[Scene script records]
★ ★ ★ ★ ★

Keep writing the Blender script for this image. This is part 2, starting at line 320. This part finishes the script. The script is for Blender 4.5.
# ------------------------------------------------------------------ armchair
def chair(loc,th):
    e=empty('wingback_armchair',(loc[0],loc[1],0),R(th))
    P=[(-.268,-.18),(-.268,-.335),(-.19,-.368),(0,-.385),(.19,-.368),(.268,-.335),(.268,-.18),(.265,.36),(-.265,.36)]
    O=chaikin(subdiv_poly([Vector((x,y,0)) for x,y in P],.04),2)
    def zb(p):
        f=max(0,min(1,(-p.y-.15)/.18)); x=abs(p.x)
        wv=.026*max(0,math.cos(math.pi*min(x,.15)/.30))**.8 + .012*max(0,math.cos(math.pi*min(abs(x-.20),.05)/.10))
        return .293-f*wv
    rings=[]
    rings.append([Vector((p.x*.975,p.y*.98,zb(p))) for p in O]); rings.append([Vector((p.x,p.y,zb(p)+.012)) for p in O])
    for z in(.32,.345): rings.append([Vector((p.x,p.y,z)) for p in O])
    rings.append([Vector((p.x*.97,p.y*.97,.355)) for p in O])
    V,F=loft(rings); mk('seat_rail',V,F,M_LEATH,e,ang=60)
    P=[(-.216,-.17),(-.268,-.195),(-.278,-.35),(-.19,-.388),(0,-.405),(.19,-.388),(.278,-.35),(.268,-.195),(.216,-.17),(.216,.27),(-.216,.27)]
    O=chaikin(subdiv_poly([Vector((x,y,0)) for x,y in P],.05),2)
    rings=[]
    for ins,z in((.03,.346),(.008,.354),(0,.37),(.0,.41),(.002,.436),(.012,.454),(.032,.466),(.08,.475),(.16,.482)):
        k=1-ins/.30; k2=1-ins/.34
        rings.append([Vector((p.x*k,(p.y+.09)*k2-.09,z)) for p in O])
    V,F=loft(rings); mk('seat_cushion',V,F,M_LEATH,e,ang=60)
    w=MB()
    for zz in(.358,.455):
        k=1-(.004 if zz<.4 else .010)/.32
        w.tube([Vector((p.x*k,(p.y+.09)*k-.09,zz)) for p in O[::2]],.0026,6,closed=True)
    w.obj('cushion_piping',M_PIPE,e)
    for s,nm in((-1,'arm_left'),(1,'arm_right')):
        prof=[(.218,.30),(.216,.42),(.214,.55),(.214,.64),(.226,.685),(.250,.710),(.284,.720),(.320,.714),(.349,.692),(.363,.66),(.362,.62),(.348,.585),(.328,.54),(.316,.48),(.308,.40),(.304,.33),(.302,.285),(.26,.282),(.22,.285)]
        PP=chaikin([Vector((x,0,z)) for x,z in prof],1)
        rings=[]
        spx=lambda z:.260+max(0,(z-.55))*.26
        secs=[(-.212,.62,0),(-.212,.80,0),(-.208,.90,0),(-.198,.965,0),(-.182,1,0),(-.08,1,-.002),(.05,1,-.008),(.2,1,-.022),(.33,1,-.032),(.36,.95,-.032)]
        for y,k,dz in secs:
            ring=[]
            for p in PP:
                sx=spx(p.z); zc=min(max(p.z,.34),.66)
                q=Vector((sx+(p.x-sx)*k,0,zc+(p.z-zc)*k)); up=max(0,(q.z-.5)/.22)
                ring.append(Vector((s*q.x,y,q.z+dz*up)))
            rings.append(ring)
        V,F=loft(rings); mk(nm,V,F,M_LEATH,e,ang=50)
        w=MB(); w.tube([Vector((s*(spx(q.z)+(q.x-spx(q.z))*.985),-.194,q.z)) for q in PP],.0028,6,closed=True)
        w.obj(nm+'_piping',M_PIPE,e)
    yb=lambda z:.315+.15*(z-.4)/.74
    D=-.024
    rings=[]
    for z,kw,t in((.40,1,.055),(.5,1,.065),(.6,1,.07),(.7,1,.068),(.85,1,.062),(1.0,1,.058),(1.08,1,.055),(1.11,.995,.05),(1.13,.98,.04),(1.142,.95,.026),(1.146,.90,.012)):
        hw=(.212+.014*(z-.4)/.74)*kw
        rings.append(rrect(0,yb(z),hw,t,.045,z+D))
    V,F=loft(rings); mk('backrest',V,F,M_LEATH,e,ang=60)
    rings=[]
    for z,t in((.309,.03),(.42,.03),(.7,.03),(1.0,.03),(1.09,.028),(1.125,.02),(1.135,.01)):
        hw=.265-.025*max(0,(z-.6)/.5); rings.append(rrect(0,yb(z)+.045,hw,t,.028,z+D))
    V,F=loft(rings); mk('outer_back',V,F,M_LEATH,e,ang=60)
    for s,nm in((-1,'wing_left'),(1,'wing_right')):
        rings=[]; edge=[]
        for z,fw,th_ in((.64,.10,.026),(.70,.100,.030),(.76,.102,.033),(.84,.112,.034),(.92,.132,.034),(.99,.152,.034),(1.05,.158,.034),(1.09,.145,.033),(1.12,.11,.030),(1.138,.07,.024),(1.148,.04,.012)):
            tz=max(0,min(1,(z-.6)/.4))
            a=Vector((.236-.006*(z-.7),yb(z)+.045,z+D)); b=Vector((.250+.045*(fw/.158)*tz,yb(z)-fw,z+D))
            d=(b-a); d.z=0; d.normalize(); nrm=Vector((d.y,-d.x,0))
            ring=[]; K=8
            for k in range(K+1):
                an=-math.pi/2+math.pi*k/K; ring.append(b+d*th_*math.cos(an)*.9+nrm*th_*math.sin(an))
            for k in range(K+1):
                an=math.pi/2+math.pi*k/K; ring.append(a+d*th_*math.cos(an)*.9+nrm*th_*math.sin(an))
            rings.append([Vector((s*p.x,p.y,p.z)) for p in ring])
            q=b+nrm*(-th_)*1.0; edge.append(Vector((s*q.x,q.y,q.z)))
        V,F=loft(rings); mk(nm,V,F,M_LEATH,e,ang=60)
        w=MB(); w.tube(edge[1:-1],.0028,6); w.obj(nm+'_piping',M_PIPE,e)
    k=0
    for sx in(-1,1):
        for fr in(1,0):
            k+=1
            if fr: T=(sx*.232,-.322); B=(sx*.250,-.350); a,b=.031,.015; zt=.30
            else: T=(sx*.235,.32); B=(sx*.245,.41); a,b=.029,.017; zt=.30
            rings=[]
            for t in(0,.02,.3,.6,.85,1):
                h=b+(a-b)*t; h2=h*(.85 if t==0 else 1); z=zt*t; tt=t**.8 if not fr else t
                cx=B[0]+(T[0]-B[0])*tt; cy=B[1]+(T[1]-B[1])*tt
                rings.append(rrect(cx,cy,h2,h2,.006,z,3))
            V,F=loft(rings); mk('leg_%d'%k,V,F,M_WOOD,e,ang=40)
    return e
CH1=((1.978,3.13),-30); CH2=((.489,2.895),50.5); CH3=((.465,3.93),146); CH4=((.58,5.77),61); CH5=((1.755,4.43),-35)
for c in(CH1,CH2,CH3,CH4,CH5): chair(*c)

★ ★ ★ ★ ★

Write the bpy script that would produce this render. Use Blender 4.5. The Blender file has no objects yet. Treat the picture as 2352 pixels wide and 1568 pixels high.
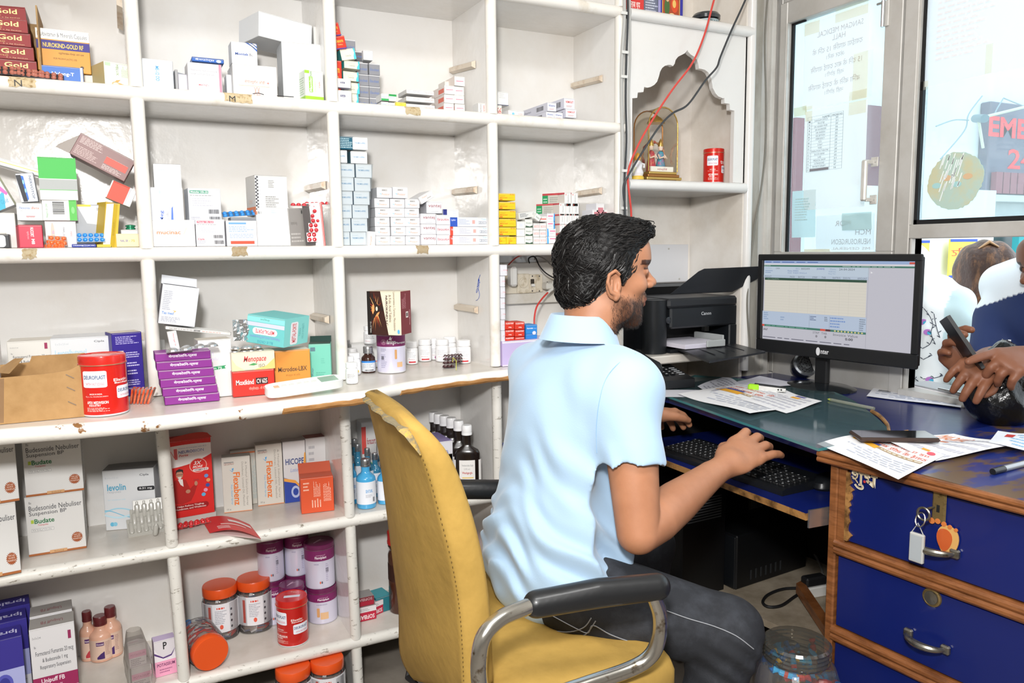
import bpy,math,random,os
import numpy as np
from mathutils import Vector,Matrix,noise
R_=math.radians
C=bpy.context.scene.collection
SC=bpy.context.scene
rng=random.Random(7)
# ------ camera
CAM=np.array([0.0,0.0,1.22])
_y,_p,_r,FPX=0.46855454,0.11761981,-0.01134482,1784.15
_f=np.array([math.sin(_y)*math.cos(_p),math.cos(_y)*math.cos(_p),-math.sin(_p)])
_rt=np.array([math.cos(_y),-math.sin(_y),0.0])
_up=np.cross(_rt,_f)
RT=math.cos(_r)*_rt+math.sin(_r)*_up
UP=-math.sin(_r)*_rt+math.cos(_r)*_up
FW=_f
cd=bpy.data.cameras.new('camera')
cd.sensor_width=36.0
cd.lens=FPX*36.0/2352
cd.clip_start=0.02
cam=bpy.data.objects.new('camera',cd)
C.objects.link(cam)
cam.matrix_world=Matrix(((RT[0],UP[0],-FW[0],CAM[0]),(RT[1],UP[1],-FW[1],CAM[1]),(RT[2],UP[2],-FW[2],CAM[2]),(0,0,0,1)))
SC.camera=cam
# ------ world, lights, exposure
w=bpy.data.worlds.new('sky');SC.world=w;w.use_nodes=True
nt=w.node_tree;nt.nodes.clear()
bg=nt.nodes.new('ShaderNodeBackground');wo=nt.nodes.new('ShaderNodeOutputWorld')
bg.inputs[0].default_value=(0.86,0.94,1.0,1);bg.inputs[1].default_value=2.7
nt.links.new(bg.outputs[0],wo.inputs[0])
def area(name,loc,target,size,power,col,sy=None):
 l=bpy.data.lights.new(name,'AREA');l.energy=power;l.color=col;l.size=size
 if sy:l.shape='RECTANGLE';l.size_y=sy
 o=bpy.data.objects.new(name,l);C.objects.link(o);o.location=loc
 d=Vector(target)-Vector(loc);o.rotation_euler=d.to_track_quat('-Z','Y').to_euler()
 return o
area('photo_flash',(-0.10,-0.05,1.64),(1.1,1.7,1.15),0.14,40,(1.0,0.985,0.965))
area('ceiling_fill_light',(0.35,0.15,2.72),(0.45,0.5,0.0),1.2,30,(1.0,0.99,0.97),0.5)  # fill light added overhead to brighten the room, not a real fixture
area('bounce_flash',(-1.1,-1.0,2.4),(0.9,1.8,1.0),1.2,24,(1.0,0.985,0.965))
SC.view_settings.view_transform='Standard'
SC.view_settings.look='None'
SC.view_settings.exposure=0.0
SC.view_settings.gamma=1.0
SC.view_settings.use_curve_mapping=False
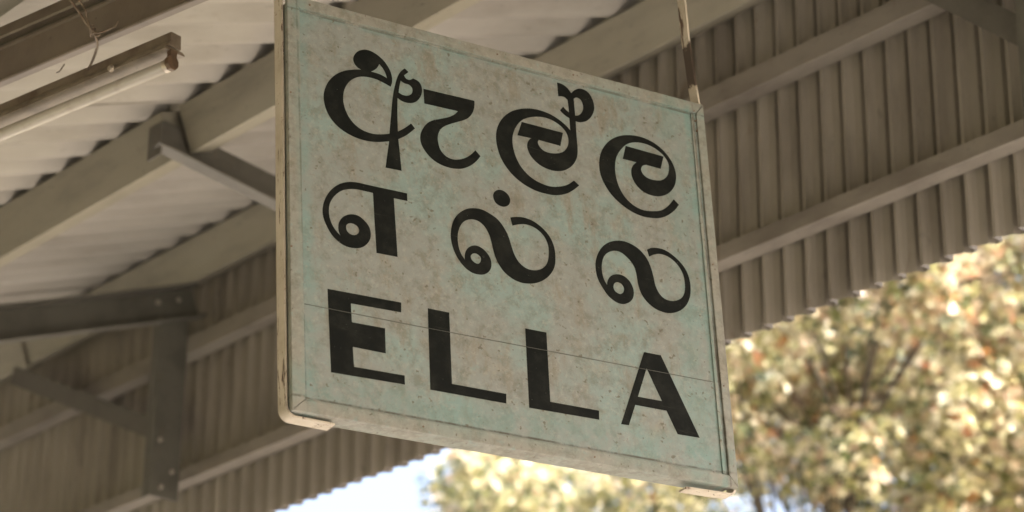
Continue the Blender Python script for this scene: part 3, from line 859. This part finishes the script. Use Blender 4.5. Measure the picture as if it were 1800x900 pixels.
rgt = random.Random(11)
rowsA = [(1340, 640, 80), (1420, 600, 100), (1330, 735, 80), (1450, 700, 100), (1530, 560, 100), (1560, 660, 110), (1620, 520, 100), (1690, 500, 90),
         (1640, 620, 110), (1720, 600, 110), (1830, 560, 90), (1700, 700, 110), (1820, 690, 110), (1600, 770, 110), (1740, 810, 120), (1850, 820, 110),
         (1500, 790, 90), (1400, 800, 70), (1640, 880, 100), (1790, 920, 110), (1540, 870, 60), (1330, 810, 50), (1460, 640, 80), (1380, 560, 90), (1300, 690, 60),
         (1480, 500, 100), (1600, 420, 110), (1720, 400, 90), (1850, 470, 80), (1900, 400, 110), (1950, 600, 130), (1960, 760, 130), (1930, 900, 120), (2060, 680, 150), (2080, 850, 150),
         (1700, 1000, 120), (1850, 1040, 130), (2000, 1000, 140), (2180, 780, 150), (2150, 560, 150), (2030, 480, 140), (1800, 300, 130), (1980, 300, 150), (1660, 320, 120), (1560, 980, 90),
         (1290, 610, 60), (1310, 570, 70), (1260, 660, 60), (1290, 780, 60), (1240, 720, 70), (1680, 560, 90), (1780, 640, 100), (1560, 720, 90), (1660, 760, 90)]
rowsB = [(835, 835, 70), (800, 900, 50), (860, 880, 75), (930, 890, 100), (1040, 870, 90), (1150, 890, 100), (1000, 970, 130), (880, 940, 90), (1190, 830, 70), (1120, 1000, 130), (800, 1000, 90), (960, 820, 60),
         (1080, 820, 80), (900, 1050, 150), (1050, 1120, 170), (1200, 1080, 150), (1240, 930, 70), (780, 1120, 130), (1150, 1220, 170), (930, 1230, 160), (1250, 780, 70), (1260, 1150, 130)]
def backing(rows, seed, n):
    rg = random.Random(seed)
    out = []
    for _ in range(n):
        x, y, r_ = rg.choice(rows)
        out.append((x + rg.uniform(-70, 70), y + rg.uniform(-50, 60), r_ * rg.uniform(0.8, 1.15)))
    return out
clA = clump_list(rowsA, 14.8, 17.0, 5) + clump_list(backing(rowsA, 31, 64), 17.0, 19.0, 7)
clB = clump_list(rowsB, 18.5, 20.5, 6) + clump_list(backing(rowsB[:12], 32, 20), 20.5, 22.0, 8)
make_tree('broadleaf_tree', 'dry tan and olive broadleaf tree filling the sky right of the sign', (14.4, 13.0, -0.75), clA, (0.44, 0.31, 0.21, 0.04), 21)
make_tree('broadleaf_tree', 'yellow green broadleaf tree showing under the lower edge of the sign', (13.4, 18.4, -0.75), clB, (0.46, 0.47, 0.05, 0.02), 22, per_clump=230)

★ ★ ★ ★ ★

[WHAT TO WORK ON] Which lines above hold the word "objects"? Copy each of them.

[ANSWER BELOW]
Write the bpy script that would produce this render. Use Blender 4.5. The Blender file has no objects yet. Treat the picture as 2352 pixels wide and 1568 pixels high.
cam=bpy.data.objects.new('camera',cd)
C.objects.link(cam)
 o=bpy.data.objects.new(name,l);C.objects.link(o);o.location=loc